Objective
Copy exactly, please, the lines of the data from its start through the line containing "PI = math.pi".

Start of Data extract

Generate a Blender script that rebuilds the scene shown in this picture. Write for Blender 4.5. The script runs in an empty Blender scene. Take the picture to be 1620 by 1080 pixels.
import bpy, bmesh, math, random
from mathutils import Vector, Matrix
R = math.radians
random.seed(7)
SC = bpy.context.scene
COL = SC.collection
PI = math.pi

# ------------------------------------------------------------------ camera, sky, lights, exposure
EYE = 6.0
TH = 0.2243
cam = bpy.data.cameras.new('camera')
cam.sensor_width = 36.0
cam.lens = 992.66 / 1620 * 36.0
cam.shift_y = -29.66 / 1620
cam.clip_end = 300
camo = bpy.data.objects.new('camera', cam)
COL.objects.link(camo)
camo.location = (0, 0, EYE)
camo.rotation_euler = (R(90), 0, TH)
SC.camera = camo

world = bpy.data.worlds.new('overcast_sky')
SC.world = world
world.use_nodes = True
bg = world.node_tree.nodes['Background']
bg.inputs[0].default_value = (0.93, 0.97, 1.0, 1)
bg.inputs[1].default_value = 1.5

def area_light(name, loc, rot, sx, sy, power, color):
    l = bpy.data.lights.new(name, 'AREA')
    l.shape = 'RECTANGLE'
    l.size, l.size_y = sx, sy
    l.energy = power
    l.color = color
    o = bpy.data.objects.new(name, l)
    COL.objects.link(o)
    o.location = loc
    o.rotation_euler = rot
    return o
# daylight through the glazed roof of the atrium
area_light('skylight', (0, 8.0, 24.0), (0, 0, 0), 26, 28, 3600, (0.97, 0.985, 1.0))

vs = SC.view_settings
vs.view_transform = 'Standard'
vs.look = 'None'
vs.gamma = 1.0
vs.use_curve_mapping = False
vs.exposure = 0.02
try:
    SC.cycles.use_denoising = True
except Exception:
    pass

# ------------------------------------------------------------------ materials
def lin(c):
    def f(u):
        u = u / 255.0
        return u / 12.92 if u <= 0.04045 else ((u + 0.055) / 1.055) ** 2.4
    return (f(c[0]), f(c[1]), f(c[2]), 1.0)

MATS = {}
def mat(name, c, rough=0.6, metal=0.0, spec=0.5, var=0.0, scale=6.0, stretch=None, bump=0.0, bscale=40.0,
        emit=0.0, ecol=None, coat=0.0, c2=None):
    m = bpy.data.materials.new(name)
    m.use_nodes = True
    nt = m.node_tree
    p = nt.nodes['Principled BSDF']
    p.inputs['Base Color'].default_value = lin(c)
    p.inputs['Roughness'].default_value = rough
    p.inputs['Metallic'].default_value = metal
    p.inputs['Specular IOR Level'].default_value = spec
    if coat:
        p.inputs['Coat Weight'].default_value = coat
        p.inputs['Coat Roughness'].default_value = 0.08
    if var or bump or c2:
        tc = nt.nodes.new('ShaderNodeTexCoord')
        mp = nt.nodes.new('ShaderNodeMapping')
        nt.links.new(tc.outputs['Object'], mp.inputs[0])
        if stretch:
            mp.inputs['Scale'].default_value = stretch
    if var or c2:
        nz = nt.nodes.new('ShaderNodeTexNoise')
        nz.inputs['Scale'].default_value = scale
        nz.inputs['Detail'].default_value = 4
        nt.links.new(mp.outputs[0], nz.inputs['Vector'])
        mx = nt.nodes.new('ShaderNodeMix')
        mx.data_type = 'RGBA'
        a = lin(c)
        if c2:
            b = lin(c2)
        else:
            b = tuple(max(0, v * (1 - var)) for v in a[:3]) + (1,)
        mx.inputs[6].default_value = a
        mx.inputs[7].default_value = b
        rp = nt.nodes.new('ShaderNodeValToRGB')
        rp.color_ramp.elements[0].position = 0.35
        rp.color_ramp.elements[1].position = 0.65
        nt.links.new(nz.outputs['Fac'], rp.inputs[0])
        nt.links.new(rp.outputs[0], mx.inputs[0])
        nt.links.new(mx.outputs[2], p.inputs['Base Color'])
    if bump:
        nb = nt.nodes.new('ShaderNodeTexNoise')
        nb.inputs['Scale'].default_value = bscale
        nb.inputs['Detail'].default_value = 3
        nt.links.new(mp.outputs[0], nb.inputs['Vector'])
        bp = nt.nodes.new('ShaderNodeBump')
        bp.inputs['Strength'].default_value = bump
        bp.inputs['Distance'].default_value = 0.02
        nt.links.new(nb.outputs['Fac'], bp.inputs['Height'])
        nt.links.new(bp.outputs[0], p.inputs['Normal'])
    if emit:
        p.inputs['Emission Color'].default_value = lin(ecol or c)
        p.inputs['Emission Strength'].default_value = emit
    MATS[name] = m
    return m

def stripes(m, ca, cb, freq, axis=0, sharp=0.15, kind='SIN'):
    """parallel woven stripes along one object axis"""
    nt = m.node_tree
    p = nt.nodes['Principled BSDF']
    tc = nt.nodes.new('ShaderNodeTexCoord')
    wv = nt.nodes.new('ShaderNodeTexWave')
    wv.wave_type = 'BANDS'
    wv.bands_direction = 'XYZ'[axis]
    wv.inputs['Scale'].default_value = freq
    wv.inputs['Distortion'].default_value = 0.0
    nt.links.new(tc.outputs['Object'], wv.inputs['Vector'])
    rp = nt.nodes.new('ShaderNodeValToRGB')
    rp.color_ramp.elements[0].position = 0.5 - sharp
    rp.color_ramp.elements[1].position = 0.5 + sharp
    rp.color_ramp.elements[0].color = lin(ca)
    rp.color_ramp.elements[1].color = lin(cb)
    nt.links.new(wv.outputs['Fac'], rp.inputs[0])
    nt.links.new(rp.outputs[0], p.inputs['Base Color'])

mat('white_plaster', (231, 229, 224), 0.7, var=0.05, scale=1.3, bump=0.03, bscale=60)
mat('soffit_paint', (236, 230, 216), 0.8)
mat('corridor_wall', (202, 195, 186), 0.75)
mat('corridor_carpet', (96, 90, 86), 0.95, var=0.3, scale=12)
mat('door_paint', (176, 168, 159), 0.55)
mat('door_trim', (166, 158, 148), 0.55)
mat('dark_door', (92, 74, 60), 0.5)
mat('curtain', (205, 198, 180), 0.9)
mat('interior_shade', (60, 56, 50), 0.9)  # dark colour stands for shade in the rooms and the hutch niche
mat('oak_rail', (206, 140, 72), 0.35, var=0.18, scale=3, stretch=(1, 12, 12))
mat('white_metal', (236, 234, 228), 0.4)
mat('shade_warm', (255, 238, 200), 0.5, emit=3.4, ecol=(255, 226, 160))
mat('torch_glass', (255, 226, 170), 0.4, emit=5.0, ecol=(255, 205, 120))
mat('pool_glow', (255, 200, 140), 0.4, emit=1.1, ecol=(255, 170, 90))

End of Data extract

Finished answer
Generate a Blender script that rebuilds the scene shown in this picture. Write for Blender 4.5. The script runs in an empty Blender scene. Take the picture to be 1620 by 1080 pixels.
import bpy, bmesh, math, random
from mathutils import Vector, Matrix
R = math.radians
random.seed(7)
SC = bpy.context.scene
COL = SC.collection
PI = math.pi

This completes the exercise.